There is probably a frustrated novelist inside many semioticians, and once in this field, one needs to know how to write, but more importantly, one needs to know how to read. Reading is a technique for acquiring knowledge and sharpening insight and critical skills. Looking at and comparing the possible differences and similarities, reworks, and copies. Semiotic work tends to be more akin to detective work. It requires a need to be provocative. Semiotic theory fragments work well as hooks to hang one’s thinking. Pop culture knowledge in this field is not only an advantage, but it’s also vital to survival. 

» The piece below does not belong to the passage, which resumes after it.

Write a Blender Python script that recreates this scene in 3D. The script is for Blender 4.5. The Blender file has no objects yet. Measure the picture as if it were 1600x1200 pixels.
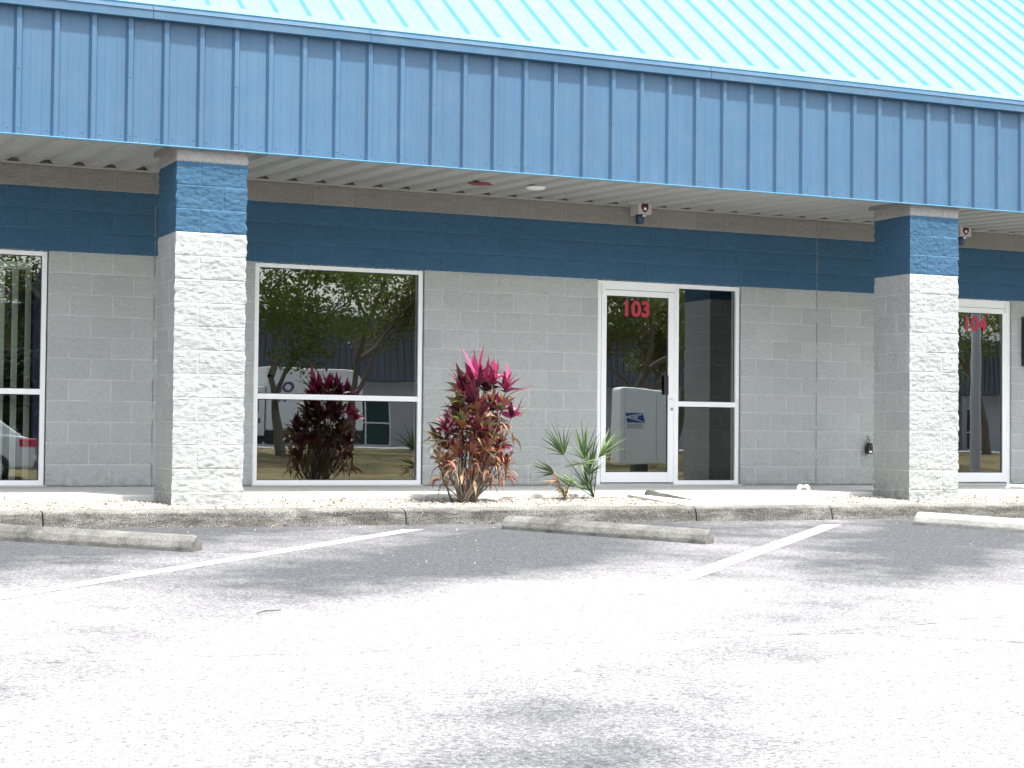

The Main Characters of Our Semiotic Environment are: 

SPEED = messages, responses, feedback, information, execution, rigour, chronicle 

CLUTTER = ideas, content, books, music, events, choices, pattern detection 

UNPREDICTABILITY = accountability, flexibility, constant changes 

DISTRACTION = information overload, concentration, mindfulness 

FRAGMENTATION = the niches, subcultures, the big picture, cultural sensitivity 

IDEOLOGY = critical thinking, competing, changing ideologies 

After wiping away the lipstick and revealing the “dirty way” of reading and analyzing scent communication, the role of intuition becomes clear. Our sense of smell is indisputably primal. Inextricably linked to memory, scent sparks immediate recall and recognition. The most ancient part of our neuroanatomy, the archipallium or archicortex, is our primitive reptilian brain. Hence, there’s no way to complete any perfume detective project without intuition being involved. One of the best definitions for intuition I found in the field of perfumery comes from Edmond Roudnitska, who said, “Intuition is not a miracle; it is a flame which is sparked only if the necessary amounts of knowledge, experience, reflection, and meditation are available. Perfumery schooling calls for patience, attention, and perseverance.”